Offering to allow two bishops to attend Francis’ legacy event, then, might be calculated to offer just enough cooperation to see the deal renewed next October, when the final synodal session is set to take place.
–
But if that is so, what, then, should be made of the Chinese bishops’ early synodal departure — now becoming an emerging pattern?
It seems difficult to accept the officially given reason, that some urgent “pastoral needs” required both bishops to return to their dioceses immediately, if for no other reason that it would be a remarkable coincidence for both bishops’ dioceses to have similar pastoral emergencies at exactly the same time.
It’s unlikely to the point of impossibility that the Vatican played a role in forcing them home early, given the pope’s personal investment in inviting them in the first place, and the lengths the Vatican went to to publicize and celebrate their arrival.
Another possibility is that Yang and Yao were only ever only ever meant to come for part of the synodal sessions, and always expected to leave early, and that this was all pre-arranged and understood between the Vatican and Beijing as a kind of mutually accepted compromise gesture.
But it seems unlikely that the Vatican always understood the bishops would be going home early, even if they knew it was a possibility after 2018.
Had Rome known for sure, they would probably have soft-pedaled the bishops’ status as full voting members of the assembly ahead of having to explain their early departure and instead billed them as especially honored observers.
And synodal organizers at least appear to have been in the dark about the bishops’ travel plans — ahead of their departure, both Yang and Yao were assigned to working groups for the second round of table discussions this week.
The most likely explanation for the two bishops’ early departure is probably also the most simple: they were called home by Beijing halfway through the synod just to make clear at whose ultimate sufferance they were attending in the first place.

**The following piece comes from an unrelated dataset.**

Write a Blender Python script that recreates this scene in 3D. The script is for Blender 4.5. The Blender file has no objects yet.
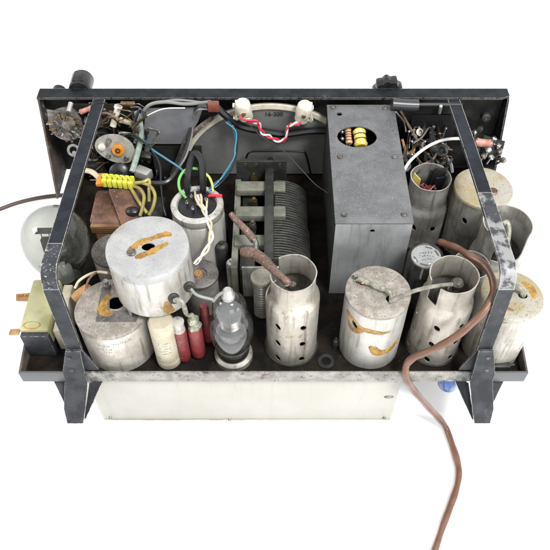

While the Vatican might have suspected, even expected this might happen after the events of 2018, they had no real way of knowing for sure, and so had to assume they would be participating in the synod as full members and staying for the whole duration.
If Beijing did order Yang and Yao home just to show it could, it would be an unsubtle move, as power plays go. But the message may be all the clearer for it — Chinese bishops have exactly as much communion with Rome, and with the rest of the Catholic Church, as the government allows.